DIRECTIONS FOR THIS TASK:
Copy out each line that mentions the word "high".

DATA BLOCK:
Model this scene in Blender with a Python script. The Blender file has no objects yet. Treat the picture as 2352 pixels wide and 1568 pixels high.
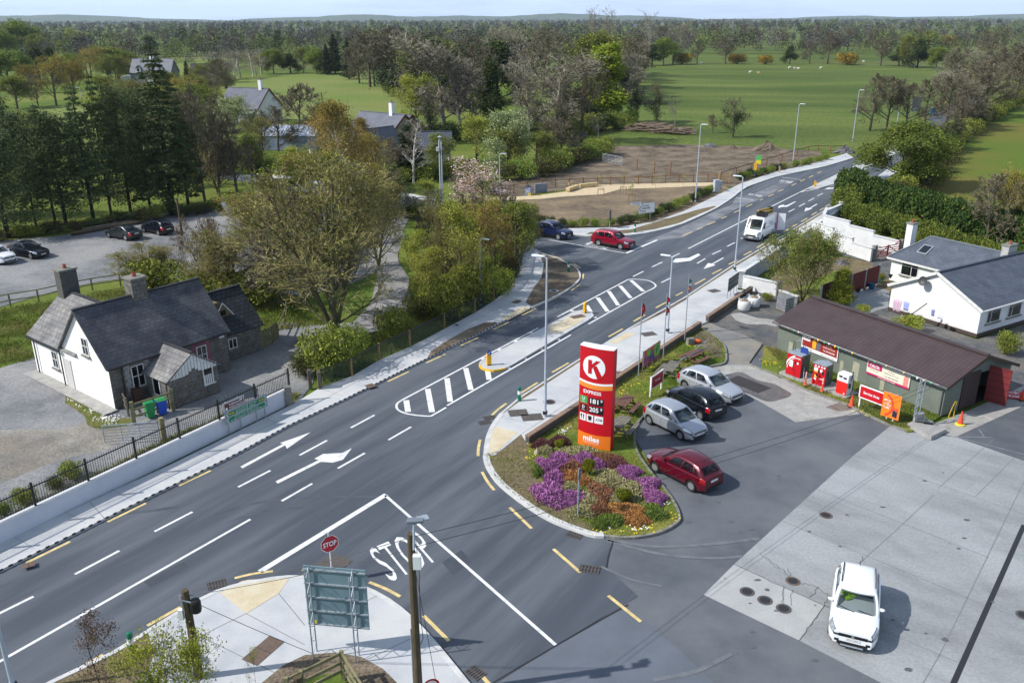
import bpy,bmesh,math,random
import numpy as np
from mathutils import Vector,Matrix
SC=bpy.context.scene
COL=SC.collection
R=math.radians
# ---------------------------------------------------------------- camera, sky, sun, exposure
FPX,CAMH,CX,CY,HOR,ROLL=1980.0,22.5,1176.0,784.0,42.0,0.003
PITCH=math.atan((CY-HOR)/FPX)
cam=bpy.data.cameras.new('camera');camo=bpy.data.objects.new('camera',cam);COL.objects.link(camo)
cam.sensor_width=36;cam.lens=36*FPX/2352.0;cam.clip_start=0.5;cam.clip_end=30000
camo.location=(0,0,CAMH)
camo.matrix_world=Matrix.Translation((0,0,CAMH))@Matrix.Rotation(math.pi/2-PITCH,4,'X')@Matrix.Rotation(-ROLL,4,'Z')
SC.camera=camo
SUN_AZ=math.atan2(-0.2,-1.0) # direction towards the sun, from +X
SUN_EL=R(42)
W=bpy.data.worlds.new('World');SC.world=W;W.use_nodes=True
nt=W.node_tree;nt.nodes.clear()
out=nt.nodes.new('ShaderNodeOutputWorld');bg=nt.nodes.new('ShaderNodeBackground')
sky=nt.nodes.new('ShaderNodeTexSky');sky.sky_type='NISHITA';sky.sun_disc=False
sky.sun_elevation=SUN_EL;sky.sun_rotation=math.pi/2-SUN_AZ
sky.air_density=1.0;sky.dust_density=1.2;sky.ozone_density=1.5;sky.altitude=100
# thin high cloud spread over the sky
tc=nt.nodes.new('ShaderNodeTexCoord');mp=nt.nodes.new('ShaderNodeMapping');mp.inputs['Scale'].default_value=(1,1,9)
cn=nt.nodes.new('ShaderNodeTexNoise');cn.inputs['Scale'].default_value=3.2;cn.inputs['Detail'].default_value=6;cn.inputs['Roughness'].default_value=.6
cr=nt.nodes.new('ShaderNodeMapRange');cr.inputs[1].default_value=.34;cr.inputs[2].default_value=.68;cr.inputs[3].default_value=.0;cr.inputs[4].default_value=1.0
mx=nt.nodes.new('ShaderNodeMix');mx.data_type='RGBA'
mx.inputs[7].default_value=(9.7,12.2,16.3,1)
nt.links.new(tc.outputs['Generated'],mp.inputs[0]);nt.links.new(mp.outputs[0],cn.inputs['Vector'])
sx=nt.nodes.new('ShaderNodeSeparateXYZ');nt.links.new(tc.outputs['Generated'],sx.inputs[0])
zr0=nt.nodes.new('ShaderNodeMapRange');zr0.inputs[1].default_value=0;zr0.inputs[2].default_value=.35;zr0.inputs[3].default_value=.72;zr0.inputs[4].default_value=.1;nt.links.new(sx.outputs[2],zr0.inputs[0])
ad=nt.nodes.new('ShaderNodeMath');ad.operation='MULTIPLY_ADD';ad.use_clamp=True;ad.inputs[1].default_value=.45
nt.links.new(cn.outputs['Fac'],cr.inputs[0]);nt.links.new(cr.outputs[0],ad.inputs[0]);nt.links.new(zr0.outputs[0],ad.inputs[2]);nt.links.new(ad.outputs[0],mx.inputs[0])
nt.links.new(sky.outputs[0],mx.inputs[6]);nt.links.new(mx.outputs[2],bg.inputs[0])
bg.inputs[1].default_value=0.075
nt.links.new(bg.outputs[0],out.inputs[0])
sl=bpy.data.lights.new('sun','SUN');sl.energy=4.3;sl.angle=R(0.6);sl.color=(1.0,.965,.915)
so=bpy.data.objects.new('sun',sl);COL.objects.link(so)
so.rotation_euler=Vector((math.cos(SUN_EL)*math.cos(SUN_AZ),math.cos(SUN_EL)*math.sin(SUN_AZ),math.sin(SUN_EL))).to_track_quat('Z','Y').to_euler()
SC.view_settings.view_transform='Standard';SC.view_settings.look='None'
SC.view_settings.exposure=0.2;SC.view_settings.gamma=1.0
SC.cycles.max_bounces=5;SC.cycles.diffuse_bounces=2;SC.cycles.glossy_bounces=2
SC.cycles.transmission_bounces=2;SC.cycles.volume_bounces=0;SC.cycles.transparent_max_bounces=4
try:SC.cycles.use_denoising=True
except Exception:pass
# ---------------------------------------------------------------- helpers
def ray(u,v):
 x=(u-CX)/FPX;y=-(v-CY)/FPX;c,s=math.cos(ROLL),math.sin(ROLL)
 x,y=x*c+y*s,-x*s+y*c
 return x,math.cos(PITCH)+y*math.sin(PITCH),-math.sin(PITCH)+y*math.cos(PITCH)
def G(u,v,z=0.0):
 "point of the plane z seen at pixel (u, v) of a 2352 px wide survey of the photograph"
 d=ray(u,v);t=(z-CAMH)/d[2]
 return Vector((d[0]*t,d[1]*t,z))
def HT(u,v,b):
 d=ray(u,v);return CAMH+d[2]*b[1]/d[1]
def depth(b):return b[1]*math.cos(PITCH)+(CAMH-b[2])*math.sin(PITCH)
def S(r,g,b,k=1.0):
 f=lambda c:((c/255+.055)/1.055)**2.4 if c>10 else c/255/12.92
 return(f(r)*k,f(g)*k,f(b)*k)
MATS={}
def mat(name,c,c2=None,s=2.0,rough=.8,metal=0,fine=0,fs=40,fa=.3,bump=0,bs=30,coat=0,spec=.5,lo=.35,hi=.65,wave=None,brick=None,rand=0,det=4,trans=0,c3=None,s3=.3,emit=None,stretch=None):
 if name in MATS:return MATS[name]
 m=bpy.data.materials.new(name);m.use_nodes=True;MATS[name]=m
 n=m.node_tree;N=n.nodes;L=n.links.new;p=N['Principled BSDF']
 p.inputs['Roughness'].default_value=rough;p.inputs['Metallic'].default_value=metal
 p.inputs['Specular IOR Level'].default_value=spec;p.inputs['Coat Weight'].default_value=coat;p.inputs['Coat Roughness'].default_value=.05
 tcn=N.new('ShaderNodeTexCoord');co=tcn.outputs['Object']
 if stretch:
  mpn=N.new('ShaderNodeMapping');mpn.vector_type='TEXTURE';mpn.inputs['Scale'].default_value=stretch[:3]
  if len(stretch)>3:mpn.inputs['Rotation'].default_value=(0,0,stretch[3])
  L(co,mpn.inputs[0]);cs=mpn.outputs[0]
 else:cs=co
 col=N.new('ShaderNodeRGB');col.outputs[0].default_value=(*c,1);cur=col.outputs[0]
 def mixin(fac,b,cur,mode='MIX'):
  x=N.new('ShaderNodeMix');x.data_type='RGBA';x.blend_type=mode
  if isinstance(fac,(int,float)):x.inputs[0].default_value=fac
  else:L(fac,x.inputs[0])
  L(cur,x.inputs[6])
  if isinstance(b,tuple):x.inputs[7].default_value=(*b,1)
  else:L(b,x.inputs[7])
  return x.outputs[2]
 def noise(sc,d=4,coord=None,w=.5):
  x=N.new('ShaderNodeTexNoise');x.inputs['Scale'].default_value=sc;x.inputs['Detail'].default_value=d;x.inputs['Roughness'].default_value=w
  L(coord or co,x.inputs['Vector']);return x.outputs['Fac']
 def rng(v,a,b,c0=0.,d0=1.):
  x=N.new('ShaderNodeMapRange');x.inputs[1].default_value=a;x.inputs[2].default_value=b;x.inputs[3].default_value=c0;x.inputs[4].default_value=d0
  L(v,x.inputs[0]);return x.outputs[0]
 if c2:cur=mixin(rng(noise(s,det,cs,.6),lo,hi),c2,cur)
 if c3:cur=mixin(rng(noise(s3,5,cs,.6),.42,.62),c3,cur)
 if brick: # (scale, width, height, mortar colour, mortar size, colour variation)
  b=N.new('ShaderNodeTexBrick');b.inputs['Scale'].default_value=1;b.inputs['Brick Width'].default_value=brick[0];b.inputs['Row Height'].default_value=brick[1]
  b.inputs['Mortar Size'].default_value=brick[3];b.inputs['Mortar Smooth'].default_value=.1;b.inputs['Bias'].default_value=0
  v=brick[4];b.inputs['Color1'].default_value=(1-v,1-v,1-v,1);b.inputs['Color2'].default_value=(1+v,1+v,1+v,1);b.inputs['Mortar'].default_value=(*brick[2],1)
  uvn=N.new('ShaderNodeUVMap');L(uvn.outputs[0],b.inputs['Vector'])
  cur=mixin(1.0,b.outputs['Color'],cur,'MULTIPLY')
 if fine:
  cur=mixin(1.0,rng(noise(fs,3),.25,.75,1-fa,1+fa),cur,'MULTIPLY')
 if rand:
  oi=N.new('ShaderNodeObjectInfo');h=N.new('ShaderNodeHueSaturation')
  L(cur,h.inputs['Color']);L(rng(oi.outputs['Random'],0,1,1-rand,1+rand),h.inputs['Value'])
  mr=rng(oi.outputs['Random'],0,1,.5-rand*.08,.5+rand*.08);L(mr,h.inputs['Hue']);cur=h.outputs[0]
 L(cur,p.inputs['Base Color'])
 if bump or wave:
  bn=N.new('ShaderNodeBump');bn.inputs['Strength'].default_value=bump if bump else 1.0;bn.inputs['Distance'].default_value=.02
  if wave:
   w=N.new('ShaderNodeTexWave');w.wave_profile='SIN';w.inputs['Scale'].default_value=wave
   uvn=N.new('ShaderNodeUVMap');L(uvn.outputs[0],w.inputs['Vector']);L(w.outputs['Fac'],bn.inputs['Height'])
  else:L(noise(bs,4),bn.inputs['Height'])
  L(bn.outputs[0],p.inputs['Normal'])
 if trans:
  tr=N.new('ShaderNodeBsdfTranslucent');L(cur,tr.inputs[0]);ms=N.new('ShaderNodeMixShader');ms.inputs[0].default_value=trans
  L(p.outputs[0],ms.inputs[1]);L(tr.outputs[0],ms.inputs[2]);L(ms.outputs[0],N['Material Output'].inputs[0])
 if emit:p.inputs['Emission Color'].default_value=(*c,1);p.inputs['Emission Strength'].default_value=emit
 return m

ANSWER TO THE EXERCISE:
Model this scene in Blender with a Python script. The Blender file has no objects yet. Treat the picture as 2352 pixels wide and 1568 pixels high.
# thin high cloud spread over the sky